Pangkal balanya adalah; jalur terdekat Ibukota Provinsi Riau menuju Kabupaten Pelalawan didera banjir bandang.
Kunjungan sepekan PT. CKL ke wilayah itu adalah untuk melakukan pengambilan sampel stok karbon dan pembuatan Dokumen Rencana Aksi Mitigasi (DRAM) perubahan iklim. Dimana, sesuai ketentuan pemerintah, bahwa semua pihak di negara ini harus berkontribusi dalam upaya penurunan emisi karbon. Lalu sebagai media yang concern hal itu, GI pun ikut berperan mencatat serta menginformasikan kiprah positif dari kepedulian dunia usaha dalam pencapaian target nasional (NDC) tersebut.
Hingga sepekan liputan lapangan di perkebunan kelapa sawit, banjir masih saja memutus Jalur Lintas Timur Sumatera (Jalintim) itu. Berganti moda transportasi di lokasi banjir menjadi pilihan demi mengingat waktu tempuh sebelumnya yang boros dan melelahkan.
Perahu klotok menjadi pilihan yang paling aman, meski kalah cepat dibanding sampan ‘bermotor tempel’.
Pancaroba Iklim
Memang, awal tahun ini (2024) sejumlah wilayah di Sumatera, dalam waktu nyaris bersamaan terpapar musibah banjir dan tanah longsor. Curah hujan yang tinggi, dan diluar dugaan menjadi penyebabnya.
Salah-satunya di Pelalawan – Riau. Seperti dilansir dari berbagai mediamassa lokal, banjir kali ini adalah dampak dari dibukanya pintu Waduk PLTA Koto Panjang yang berada di aliran Sungai Kampar – Kabupaten Kampar, Riau, yang bermuara di Kabupaten Pelalawan.
Sejumlah wilayah yang terdampak banjir meliputi Kecamatan Langgam, Kecamatan Pangkalan Kerinci, Kecamatan Bunut, Kecamatan Pelalawan dan Kecamatan Teluk Meranti.

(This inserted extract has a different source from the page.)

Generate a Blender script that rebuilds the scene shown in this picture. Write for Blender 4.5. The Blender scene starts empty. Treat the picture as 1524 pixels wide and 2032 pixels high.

Dua tenaga ahli PT. CKL, yakni Dr. Dadan Mulyana dan Dr. I Wayan S Dharmawan, masing ahli ekologi IPB dan peneliti BRIN, mengomentari musibah dampak pancaroba iklim tersebut.
“Tidak habis pikir, sudah tahu lokasi itu menjadi langganan banjir, menagapa tidak ada antisipasi. Misalnya dengan membangun fly over atau memindahkan jalan di jalur yang aman,” ucap mereka dalam perjalanan itu.